First, he watches his house burn down and asks, "Is that all there is to a fire?"

Second, he goes to "The Greatest Show On Earth" and wonders, "Is that all there is to a circus?"

Third, he meets someone, falls in love and they break up. "Is that all there is to love?," he wonders.
 
The ending of this song refers to suicide, addressing the listener directly:

I know what you must be saying to yourselves
"If that's the way he feels about it why doesn't he just end it all?"
Oh, no, not me
I'm not ready for that final disappointment


This is not how the song was written. The line was supposed to be:

I'm in no hurry for that final disappointment

"Which is the joke," Jerry Leiber said in More Songwriters on Songwriting. "'I'm not ready for that final disappointment' is not a joke.

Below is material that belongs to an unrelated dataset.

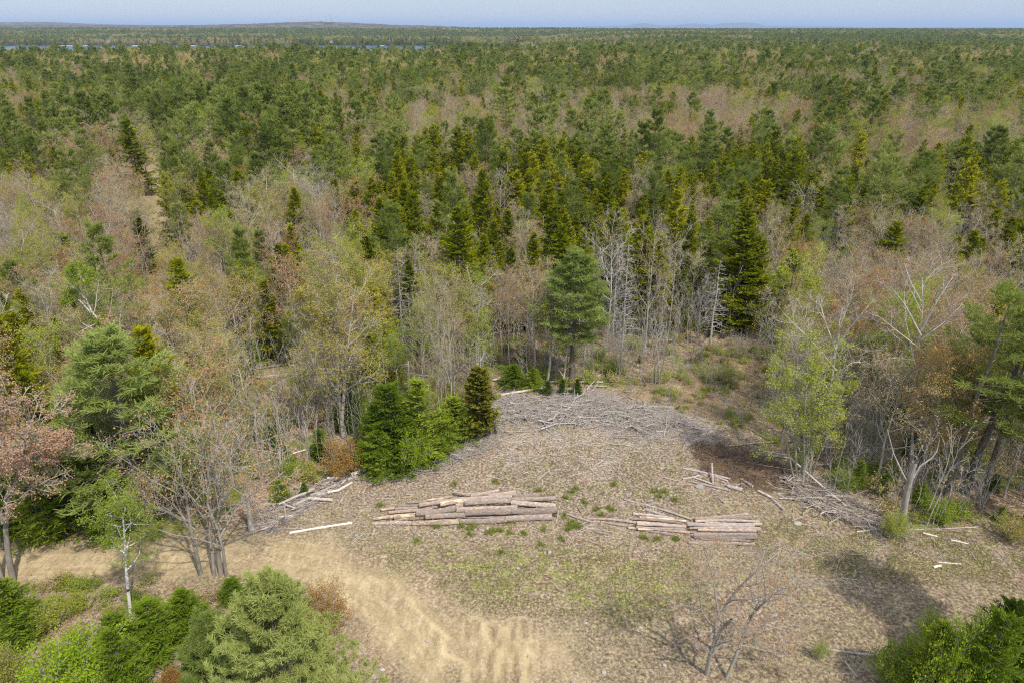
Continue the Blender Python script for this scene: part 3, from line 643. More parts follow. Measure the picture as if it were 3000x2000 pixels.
def hero(kind, base, topy, wpx, label, vi=None, group=None, clear=None, basez=None, var=None, zs=None):
    b = G(*base); x, y = b[0], b[1]; z = gz1(x, y)
    top = PL(base[0], topy, y)[2]; dd = depth(x, y, (z + top) / 2)
    W = wpx * K / FPX * dd; H = top - z
    v = var or VAR[kind][int(rng.integers(len(VAR[kind]))) if vi is None else vi]
    s = (W / 2 / v.r, W / 2 / v.r, H / v.h)
    put_tree(NAME[kind], v, (x, y, z - .05), label, CAT[kind], group, None, s)
    HEROES.append((x, y, clear if clear is not None else max(.8, W * .32))); COUNT[kind] += 1
    return x, y, z, H

# ------------------------------------------------------------------ trees one can tell apart
# the tall pines
fgp = Var(gen_pine(14.6, 4.1, .18, .36, 6, 8, 5, 15, .25, .034, "pine_soft", .2, R_(401), k_top=.12), "near_pine")
p = np.array([-10.4, 21.6]); put_tree("white_pine", fgp, (p[0], p[1], gz1(*p)), "soft bluish-green young pine in front of the sandy road, seen from above", "pine tree", None, 1.0); HEROES.append((*p, 3))
fgp2 = Var(gen_pine(11.2, 3.0, .15, .36, 6, 8, 5, 15, .24, .034, "pine_soft", .16, R_(402), k_top=.12), "near_pine")
p = np.array([-13.9, 23.2]); put_tree("white_pine", fgp2, (p[0], p[1], gz1(*p)), "shorter soft pine crowded against the bigger foreground pine, nearer the white birch", "pine tree", None, 2.0)
lp = Var(gen_pine(16.8, 4.2, .2, .5, 6, 8, 3, 9, .42, .05, "pine_soft", .26, R_(403), thin=.72, k_top=.12), "big_pine")
hero("pine", (338, 1185), 742, 370, "big spreading yellow-green pine behind the bare budding tree beside the road", var=lp)
cpn = Var(gen_pine(18, 3.0, .40, .46, 6, 8, 3, 8, .40, .05, "pine_soft", .24, R_(404), thin=.9, k_top=.22), "lone_pine")
hero("pine", (1312, 885), 560, 166, "tall lone pine with a bare lower trunk at the top of the brush heap", var=cpn, clear=2.5)
rp1 = Var(gen_pine(19, 3.4, .42, .6, 5, 8, 3, 7, .42, .05, "pine", .24, R_(405), thin=.45, lean=(.8, .2), k_top=.3), "edge_pine")
hero("pine", (2172, 1140), 640, 230, "slim pine with a long bare trunk, nearest to the broken snag", var=rp1, clear=1.6)
rp2 = Var(gen_pine(20, 3.6, .45, .6, 5, 8, 3, 7, .42, .05, "pine", .27, R_(406), thin=.42, lean=(1., -.3), k_top=.35), "edge_pine")
hero("pine", (2212, 1128), 620, 260, "thick pine with a leaning dark trunk, second from the broken snag", var=rp2, clear=1.6)
hero("pine", (2262, 1112), 700, 200, "dark-trunked pine standing close behind the two leaning pines", vi=1, clear=1.)
hero("pine", (2360, 1200), 690, 300, "broad light-green pine at the edge of the yard beyond the other leaning pines", var=rp1, clear=1.6)
for b, t, w, lab in (((1645, 705), 440, 165, "broad pine with layered boughs towering over the grey thicket, beside the brushy opening"), ((1388, 545), 338, 92, "pale-tipped pine standing out of the dark spruce belt, straight behind the lone pine"),
                     ((1862, 480), 285, 105, "light-topped pine rising over the spruces beyond the brushy opening"), ((1612, 415), 247, 62, "narrow dense pine standing alone among bare trees far behind the lone pine"),
                     ((690, 455), 285, 110, "twin-crowned pine by the far end of the woodland track"), ((775, 440), 300, 90, "rounded pine just beyond the dark belt's end nearest the woodland track"),
                     ((1080, 400), 262, 80, "dark pine with a pointed top above the middle of the spruce belt"), ((1040, 470), 380, 75, "greyish-green round pine half hidden among the dark spruces"),
                     ((2108, 500), 345, 95, "flat-boughed pale pine among bare trees beyond the pointed spruces"), ((1325, 420), 300, 85, "soft mid-green pine behind the pale-tipped pine"),
                     ((500, 350), 230, 75, "layered pine in the far pine row beyond the track, beside a gap"), ((548, 372), 235, 62, "tall layered pine with clear trunk in the far row beyond the track"),
                     ((372, 345), 215, 56, "pine straight beyond the end of the woodland track"), ((318, 335), 222, 56, "dense pine beside the one straight beyond the track's end"), ((165, 330), 205, 72, "dark broad pine in the far group on the lake side"), ((1545, 420), 300, 80, "dull green pine beside the narrow dense pine"),
                     ((1925, 530), 395, 85, "soft grey-green pine in the cluster beyond the brushy opening"), ((745, 470), 345, 95, "grey-green pine in front of the twin-crowned pine"), ((1925, 690), 555, 90, "low round pine in front of the dark spruces behind the white-limbed aspen"),
                     ((1140, 440), 330, 90, "yellow-green pine with clumpy boughs in the spruce belt")):
    hero("pine", b, t, w, lab)

tall = Var(gen_pine(18, 3.6, .58, .4, 6, 7, 3, 5, .42, .08, "pine", .24, R_(410)), "tall_pine")
p = np.array([32.5, 28.6]); put_tree("white_pine", tall, (p[0], p[1], gz1(*p)), "tall pine with a high crown that throws its shade over the yard's edge", "pine tree"); HEROES.append((*p, 3))
# spruces and firs around the yard
for b, t, w, vi, lab in (((905, 1062), 875, 155, 0, "dense green fir in the clump above the yard, tallest and nearest its middle"), ((968, 1052), 866, 140, 1, "pointed dark fir in the clump, next to the grey dead trunk"), ((1046, 1012), 908, 110, 2, "dark fir at the clump's far end beside the cedar"),
                         ((806, 985), 862, 96, 0, "shadowy fir behind the forked grey trunk of the orange maple"), ((872, 1085), 985, 105, 1, "bright green little fir at the foot of the clump, by the brush"), ((930, 1078), 990, 85, 2, "small bright fir tucked under the clump's tallest fir"),
                         ((876, 1048), 925, 120, 1, "broad shaggy fir at the back of the clump, nearest the orange maple"), ((945, 1070), 955, 110, 2, "low shaggy fir between the two tallest of the clump"), ((1012, 1036), 942, 100, 0, "half-grown fir in the gap before the cedar"),
                         ((1258, 908), 872, 30, 0, "tiny bright fir nearest the leaning cedar at the heap's upper edge"), ((1292, 907), 868, 26, 1, "tiny fir between the leaning trunk and the lone pine"), ((1325, 908), 868, 30, 2, "tiny fir just past the lone pine's foot"),
                         ((1180, 888), 835, 70, 1, "low dark fir under the thin trees at the end of the white fallen log"), ((1225, 890), 845, 60, 2, "low dark fir next to the white fallen log's upper end"),
                         ((575, 875), 752, 72, 1, "dark fir in the woods behind the yellow-budded tree"), ((540, 905), 800, 70, 2, "smaller dark fir beside the yellow-budded tree"), ((172, 665), 530, 100, 0, "deep green fir by the leaning dead stem, inside the near woods"), ((210, 650), 560, 70, 2, "slender deep green fir touching the leaning dead stem"),
                         ((628, 1045), 975, 55, 0, "small dark fir behind the crooked bare tree"), ((701, 1137), 1106, 26, 1, "tiny fir standing behind the upright stake in the small log heap"), ((648, 1152), 1100, 50, 2, "low bright fir above the shaded end of the small log heap"),
                         ((110, 1238), 1010, 150, 0, "thick drooping fir at the road's edge below the red-budded tree"), ((190, 1195), 965, 165, 1, "tall thick fir behind the drooping fir by the road"), ((55, 1215), 1090, 130, 2, "dark fir at the road's far bend under the red-budded tree"), ((250, 1150), 960, 130, 0, "dark fir pressed against the big spreading pine"),
                         ((262, 1228), 1120, 120, 1, "low fir between the road and the big spreading pine"), ((45, 1470), 1325, 150, 2, "dark bushy fir on the leafy bank below the road"),
                         ((285, 1515), 1405, 110, 0, "dark fir beside the foot of the white birch"), ((365, 1495), 1375, 150, 1, "wide dark fir between the white birch and the bare budding tree"), ((440, 1455), 1350, 110, 2, "dark fir under the bare budding tree's trunks"), ((300, 1600), 1440, 120, 1, "dull green fir below the birch, next to the bright bush"), ((540, 1380), 1325, 70, 0, "fir just behind the soft foreground pine"),
                         ((2205, 1690), 1400, 190, 0, "sharp-tipped fir in the corner thicket near the bare crooked trees"), ((2330, 1640), 1320, 190, 1, "tall dark fir in the corner thicket below the leaning grey stem"), ((2110, 1610), 1425, 150, 2, "rounded fir at the corner thicket's edge on the yard"), ((2270, 1560), 1375, 160, 0, "fir with fresh tips in the middle of the corner thicket"),
                         ((1965, 1118), 1055, 50, 1, "small fir under the pines behind the brush pile"), ((2030, 1130), 1085, 45, 2, "low round fir behind the broken snag"), ((2108, 1155), 1105, 46, 0, "small fir just beyond the broken snag"), ((1975, 910), 708, 75, 1, "narrow yellow-topped fir between the two white-limbed aspens")):
    hero("fir", b, t, w, lab, vi)
for b, t, w, lab in (((2345, 430), 232, 100, "very dark big spruce standing apart far beyond the aspens"), ((2215, 690), 545, 70, "short dark spruce in front of the far spruce cluster"), ((2020, 690), 505, 110, "broad dark spruce behind the white-limbed aspens"), ((1465, 640), 440, 60, "slim olive spruce between the lone pine and the broad pine"), ((1300, 660), 530, 60, "dark spruce right behind the lone pine's top"), ((1150, 560), 440, 70, "olive spruce with a ragged top in front of the belt"), ((660, 520), 380, 60, "single bright olive spruce near the woodland track"), ((610, 520), 395, 50, "slender olive spruce closest to the woodland track"), ((1330, 570), 420, 65, "olive spruce at the foot of the pale-tipped pine")):
    hero("spruce", b, t, w, lab)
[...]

But Peggy Lee insisted on singing 'ready' because I think she felt that it sounded more natural. And she missed the point."
 
The song was written by the mighty songwriting team of Jerry Leiber and Mike Stoller.
 
The song is based on Thomas Mann's short fiction story Disillusionment. A quick read will reveal that much of the lyrics comes straight from the story, right down to a child watching a fire and the question "Is that all there is to it?"
 
Along with Mann and Kafka, there is yet a third German influence: Mike Stoller composed the music using the operas of Kurt Weill and Bertolt Brecht. You'll remember them as the satirists whose work influenced such pop hits as "Alabama Song" and "Mack The Knife."